Since becoming Brooklyn DA, Thompson has earned some goodwill from criminal justice critics as he has exonerated men wrongfully convicted by past DA's, and was even able to bring charges against the NYPD officer who killed Akai Gurley last year. Gurley, like Heyward Jr., was shot in a Brooklyn housing staircase.

Thompson, however, has not returned Nicholas Heyward Sr.'s phone calls since he came into office. Perhaps no one should be surprised. Thompson, a former federal prosecutor, also dragged his feet in dropping bogus charges against a young man who filmed cops and family of street vendors, all brutalized by cops last summer in Sunset Park.

"I am completely fed up with the system and how they allow it. In the hundreds, even thousands of cases of police shootings, there are almost never prosecutions," Heyward says. He also offers advice to families left to fight for justice when a loved one dies at the hands of police: "Family members should never take a settlement in a case. They should go all the way to trial because that's where the facts come out and police have to take the stand."

Civil cases should come before. In civil proceedings you also have your own lawyer, as opposed to a district attorney. The truth comes out better in civil cases rather than criminal cases, where it's also much harder to win.

Heyward is busy organizing for his annual event to mark his son's memory. He reminisces about all the rallies and protests he's helped to put together. He has seen it all. The predictable posturing of politicians and fear-mongering of the criminal justice system are nothing new to him. He remembers rolling up on Charles Hynes 14 years ago when the DA tried holding a press conference right in the middle of the Gowanus houses to announce the indictments of alleged gang members. Not willing to allow Hynes to use the houses as his political platform, Heyward grilled him on the daily harassment of residents by cops.

There were allegedly consequences, of course, for his tenacious advocacy. "After my son was killed, when I began to speak out more publicly, cops started to harass me.
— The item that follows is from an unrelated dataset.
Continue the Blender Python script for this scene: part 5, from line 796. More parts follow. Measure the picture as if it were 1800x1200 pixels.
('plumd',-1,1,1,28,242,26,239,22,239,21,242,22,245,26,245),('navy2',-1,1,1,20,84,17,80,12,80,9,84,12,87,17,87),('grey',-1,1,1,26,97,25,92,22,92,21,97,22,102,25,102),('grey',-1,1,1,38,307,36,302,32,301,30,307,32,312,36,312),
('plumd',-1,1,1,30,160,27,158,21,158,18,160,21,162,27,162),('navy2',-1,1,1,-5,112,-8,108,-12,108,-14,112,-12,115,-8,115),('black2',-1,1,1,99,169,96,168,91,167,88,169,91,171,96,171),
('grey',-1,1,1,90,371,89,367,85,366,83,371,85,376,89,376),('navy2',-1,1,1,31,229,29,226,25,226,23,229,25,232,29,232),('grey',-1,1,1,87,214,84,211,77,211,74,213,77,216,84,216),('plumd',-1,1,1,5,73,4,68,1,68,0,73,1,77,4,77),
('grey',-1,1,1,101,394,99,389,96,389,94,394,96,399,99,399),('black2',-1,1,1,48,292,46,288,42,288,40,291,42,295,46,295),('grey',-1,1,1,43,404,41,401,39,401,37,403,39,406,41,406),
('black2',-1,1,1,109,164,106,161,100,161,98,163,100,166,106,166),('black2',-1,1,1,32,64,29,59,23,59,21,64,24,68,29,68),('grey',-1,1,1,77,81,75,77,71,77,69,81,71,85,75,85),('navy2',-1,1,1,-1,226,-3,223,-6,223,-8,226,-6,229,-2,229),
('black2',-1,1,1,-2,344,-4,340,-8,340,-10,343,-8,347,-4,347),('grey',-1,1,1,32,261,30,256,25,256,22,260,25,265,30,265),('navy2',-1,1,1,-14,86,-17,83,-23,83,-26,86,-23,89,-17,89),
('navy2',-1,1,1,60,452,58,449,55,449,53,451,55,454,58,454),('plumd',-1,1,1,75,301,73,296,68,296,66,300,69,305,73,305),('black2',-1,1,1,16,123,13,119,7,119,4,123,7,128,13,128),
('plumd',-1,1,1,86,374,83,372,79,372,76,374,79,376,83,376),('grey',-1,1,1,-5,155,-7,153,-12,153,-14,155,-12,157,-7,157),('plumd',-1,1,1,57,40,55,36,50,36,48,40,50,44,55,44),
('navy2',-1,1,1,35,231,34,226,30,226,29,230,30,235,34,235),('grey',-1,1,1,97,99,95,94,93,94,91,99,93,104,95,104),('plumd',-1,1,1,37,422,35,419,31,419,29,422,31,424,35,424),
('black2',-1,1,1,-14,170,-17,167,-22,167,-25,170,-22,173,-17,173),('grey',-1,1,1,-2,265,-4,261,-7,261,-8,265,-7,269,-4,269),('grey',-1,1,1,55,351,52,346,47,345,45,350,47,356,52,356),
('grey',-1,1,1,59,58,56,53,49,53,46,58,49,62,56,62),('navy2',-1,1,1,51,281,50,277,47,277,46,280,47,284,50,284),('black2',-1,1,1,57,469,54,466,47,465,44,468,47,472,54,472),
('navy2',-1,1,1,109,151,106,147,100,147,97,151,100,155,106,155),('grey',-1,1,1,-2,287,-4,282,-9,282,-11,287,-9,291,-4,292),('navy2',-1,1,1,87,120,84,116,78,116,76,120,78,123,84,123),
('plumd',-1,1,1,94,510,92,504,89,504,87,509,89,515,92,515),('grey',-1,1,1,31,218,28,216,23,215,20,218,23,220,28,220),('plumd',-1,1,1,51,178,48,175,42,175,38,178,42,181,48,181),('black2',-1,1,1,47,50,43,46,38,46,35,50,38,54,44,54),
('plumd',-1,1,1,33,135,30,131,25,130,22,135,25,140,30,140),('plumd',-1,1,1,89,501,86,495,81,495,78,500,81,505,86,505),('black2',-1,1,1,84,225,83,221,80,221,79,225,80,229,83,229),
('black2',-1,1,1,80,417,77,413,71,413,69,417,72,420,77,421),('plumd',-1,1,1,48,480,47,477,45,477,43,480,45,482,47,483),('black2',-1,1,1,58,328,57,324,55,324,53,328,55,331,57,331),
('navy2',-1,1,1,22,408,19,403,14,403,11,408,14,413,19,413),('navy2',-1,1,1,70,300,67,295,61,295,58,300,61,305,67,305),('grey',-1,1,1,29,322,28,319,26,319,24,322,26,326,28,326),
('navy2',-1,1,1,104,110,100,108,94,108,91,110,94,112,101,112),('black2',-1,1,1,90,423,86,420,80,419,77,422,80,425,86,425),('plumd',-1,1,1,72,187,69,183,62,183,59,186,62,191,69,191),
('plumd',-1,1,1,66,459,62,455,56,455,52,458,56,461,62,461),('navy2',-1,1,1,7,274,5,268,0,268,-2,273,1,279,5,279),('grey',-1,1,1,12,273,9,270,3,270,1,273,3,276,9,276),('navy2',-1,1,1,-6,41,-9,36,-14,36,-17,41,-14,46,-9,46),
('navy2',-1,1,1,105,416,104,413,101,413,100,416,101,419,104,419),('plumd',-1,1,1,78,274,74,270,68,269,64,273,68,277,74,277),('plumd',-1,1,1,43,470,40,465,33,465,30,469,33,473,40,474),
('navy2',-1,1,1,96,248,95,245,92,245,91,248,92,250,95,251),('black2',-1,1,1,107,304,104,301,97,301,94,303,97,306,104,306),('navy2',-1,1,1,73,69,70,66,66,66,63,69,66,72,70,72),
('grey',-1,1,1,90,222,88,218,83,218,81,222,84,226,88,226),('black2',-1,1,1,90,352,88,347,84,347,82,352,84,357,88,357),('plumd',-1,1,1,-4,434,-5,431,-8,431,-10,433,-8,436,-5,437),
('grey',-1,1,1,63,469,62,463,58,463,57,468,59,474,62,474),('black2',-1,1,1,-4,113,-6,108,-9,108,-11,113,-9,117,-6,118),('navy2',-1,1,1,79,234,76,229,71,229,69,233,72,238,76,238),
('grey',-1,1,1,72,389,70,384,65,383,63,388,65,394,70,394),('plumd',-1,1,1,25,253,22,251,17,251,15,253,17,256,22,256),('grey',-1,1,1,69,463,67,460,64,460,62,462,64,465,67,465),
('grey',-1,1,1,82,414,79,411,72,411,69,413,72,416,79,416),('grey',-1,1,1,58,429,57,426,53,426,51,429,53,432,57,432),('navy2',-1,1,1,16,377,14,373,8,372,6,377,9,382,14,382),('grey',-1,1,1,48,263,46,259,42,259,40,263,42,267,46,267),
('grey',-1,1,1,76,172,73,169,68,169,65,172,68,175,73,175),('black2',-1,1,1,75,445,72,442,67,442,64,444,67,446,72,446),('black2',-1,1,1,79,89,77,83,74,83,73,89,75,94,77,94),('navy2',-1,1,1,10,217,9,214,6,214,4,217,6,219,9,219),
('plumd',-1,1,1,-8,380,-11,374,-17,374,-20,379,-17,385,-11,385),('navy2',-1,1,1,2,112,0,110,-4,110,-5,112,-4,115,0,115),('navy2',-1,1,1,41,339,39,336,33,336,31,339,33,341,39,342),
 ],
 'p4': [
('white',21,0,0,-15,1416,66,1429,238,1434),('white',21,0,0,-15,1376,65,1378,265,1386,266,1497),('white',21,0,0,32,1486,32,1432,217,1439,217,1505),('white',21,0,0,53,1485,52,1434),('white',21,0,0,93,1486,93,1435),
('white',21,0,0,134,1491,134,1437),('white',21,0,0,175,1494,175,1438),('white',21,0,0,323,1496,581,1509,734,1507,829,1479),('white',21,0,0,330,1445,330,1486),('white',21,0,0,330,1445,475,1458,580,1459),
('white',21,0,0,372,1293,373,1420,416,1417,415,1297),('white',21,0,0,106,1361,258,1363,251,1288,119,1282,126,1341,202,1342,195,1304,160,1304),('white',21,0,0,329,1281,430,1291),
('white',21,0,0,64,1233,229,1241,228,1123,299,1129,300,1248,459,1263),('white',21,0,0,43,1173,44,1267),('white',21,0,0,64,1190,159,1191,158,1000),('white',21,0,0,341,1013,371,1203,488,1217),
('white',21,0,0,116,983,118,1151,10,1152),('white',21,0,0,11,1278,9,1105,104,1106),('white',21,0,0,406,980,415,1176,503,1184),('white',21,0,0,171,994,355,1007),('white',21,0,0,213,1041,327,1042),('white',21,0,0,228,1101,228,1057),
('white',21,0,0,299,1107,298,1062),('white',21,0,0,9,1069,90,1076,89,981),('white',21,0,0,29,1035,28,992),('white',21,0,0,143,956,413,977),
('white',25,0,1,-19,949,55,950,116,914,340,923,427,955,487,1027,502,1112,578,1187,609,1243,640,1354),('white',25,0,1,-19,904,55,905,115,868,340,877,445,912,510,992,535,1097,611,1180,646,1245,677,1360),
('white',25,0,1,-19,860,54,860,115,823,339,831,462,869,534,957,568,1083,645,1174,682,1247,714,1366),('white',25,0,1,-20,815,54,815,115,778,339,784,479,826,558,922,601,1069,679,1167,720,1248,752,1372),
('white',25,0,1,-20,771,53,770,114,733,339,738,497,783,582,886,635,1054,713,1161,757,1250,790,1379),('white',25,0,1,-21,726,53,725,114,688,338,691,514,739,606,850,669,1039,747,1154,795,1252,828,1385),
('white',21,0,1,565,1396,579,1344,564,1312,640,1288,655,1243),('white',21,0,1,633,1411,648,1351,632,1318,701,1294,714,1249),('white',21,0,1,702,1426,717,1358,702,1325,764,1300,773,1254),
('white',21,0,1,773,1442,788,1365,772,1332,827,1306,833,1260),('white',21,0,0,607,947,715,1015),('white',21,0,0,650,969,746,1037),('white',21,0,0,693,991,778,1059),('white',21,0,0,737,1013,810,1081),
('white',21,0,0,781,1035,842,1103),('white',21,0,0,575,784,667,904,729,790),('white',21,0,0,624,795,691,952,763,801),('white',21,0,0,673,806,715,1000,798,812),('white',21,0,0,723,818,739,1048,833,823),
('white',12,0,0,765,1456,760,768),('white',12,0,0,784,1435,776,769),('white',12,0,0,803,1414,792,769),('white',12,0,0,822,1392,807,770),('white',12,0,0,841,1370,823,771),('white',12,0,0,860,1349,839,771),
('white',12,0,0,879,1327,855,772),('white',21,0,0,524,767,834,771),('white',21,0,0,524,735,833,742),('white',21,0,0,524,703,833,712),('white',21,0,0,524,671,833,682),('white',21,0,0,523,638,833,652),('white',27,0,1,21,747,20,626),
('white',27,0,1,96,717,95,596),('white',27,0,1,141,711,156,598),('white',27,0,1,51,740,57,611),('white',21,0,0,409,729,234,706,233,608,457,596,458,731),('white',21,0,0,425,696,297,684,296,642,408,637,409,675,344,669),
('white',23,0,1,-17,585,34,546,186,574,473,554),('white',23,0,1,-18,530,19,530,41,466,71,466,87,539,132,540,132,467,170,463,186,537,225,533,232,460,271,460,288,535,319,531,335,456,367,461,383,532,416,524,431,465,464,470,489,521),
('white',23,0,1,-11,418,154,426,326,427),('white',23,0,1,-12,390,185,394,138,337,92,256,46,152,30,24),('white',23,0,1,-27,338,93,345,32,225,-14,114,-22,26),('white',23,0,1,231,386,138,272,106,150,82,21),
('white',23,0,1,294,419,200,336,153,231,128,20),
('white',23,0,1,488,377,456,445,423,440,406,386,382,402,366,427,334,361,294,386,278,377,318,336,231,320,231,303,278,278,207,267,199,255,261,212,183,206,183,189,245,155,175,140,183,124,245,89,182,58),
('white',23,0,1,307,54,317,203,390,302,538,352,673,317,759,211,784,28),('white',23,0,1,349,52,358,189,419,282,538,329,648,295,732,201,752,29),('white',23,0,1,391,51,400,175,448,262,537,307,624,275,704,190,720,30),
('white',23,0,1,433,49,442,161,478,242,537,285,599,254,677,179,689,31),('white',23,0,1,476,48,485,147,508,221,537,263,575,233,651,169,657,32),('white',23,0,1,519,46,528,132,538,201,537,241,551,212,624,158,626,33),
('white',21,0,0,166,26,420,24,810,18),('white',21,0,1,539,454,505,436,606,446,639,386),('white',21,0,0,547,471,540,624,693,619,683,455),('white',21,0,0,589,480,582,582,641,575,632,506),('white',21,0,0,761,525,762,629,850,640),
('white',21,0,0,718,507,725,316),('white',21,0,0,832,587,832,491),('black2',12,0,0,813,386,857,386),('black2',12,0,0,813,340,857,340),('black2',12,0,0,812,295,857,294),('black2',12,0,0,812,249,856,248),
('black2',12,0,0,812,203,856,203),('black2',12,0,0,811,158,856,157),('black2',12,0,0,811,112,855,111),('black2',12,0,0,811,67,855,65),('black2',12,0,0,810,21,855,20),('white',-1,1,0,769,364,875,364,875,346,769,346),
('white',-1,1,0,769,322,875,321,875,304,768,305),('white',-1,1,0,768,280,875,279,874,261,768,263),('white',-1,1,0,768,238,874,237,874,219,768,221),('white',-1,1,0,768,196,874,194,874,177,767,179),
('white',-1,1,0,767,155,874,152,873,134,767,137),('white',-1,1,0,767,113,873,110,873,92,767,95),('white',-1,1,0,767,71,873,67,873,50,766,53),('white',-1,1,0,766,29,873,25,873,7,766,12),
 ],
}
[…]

They gave me tickets for walking my dog without a license -- even though he had a license around his neck," he says.

In 2002, they came banging on my door on the morning of October 22nd, the national day of action against police brutality, saying that I had outstanding warrant for walking the dog without a license.

They arrested me right then and there. After about six hours, I was allowed to see the judge and explain my case to him. He let me go, and I made it to the protest at Union Square, where I was one of the main organizers that day.

His other son, Quentin, also saw police harassment, according to Heyward. In 2006 they arrested the younger brother of Naquan across the street from his house saying that he was wanted for an armed robbery. "My son was in his last year of high school and an honor student, like Nicholas Jr., and we had to bail him out after he spent two days in jail. They offered him five years, then three years and then finally dropped the charges," Heyward tells me. Quentin eventually moved down south to live with family, afraid that the NYPD had it out for him. He and his father remember that Naquan, before he was killed, had said that he had once been told by a Brooklyn cop that he wouldn't live to see 15.

The annual "Day of Remembrance" for Nicholas Naquan Heyward Jr. is this Saturday, August 22nd at Noon. It will be held at the park named after him, located on Wyckoff street between Hoyt and Bond.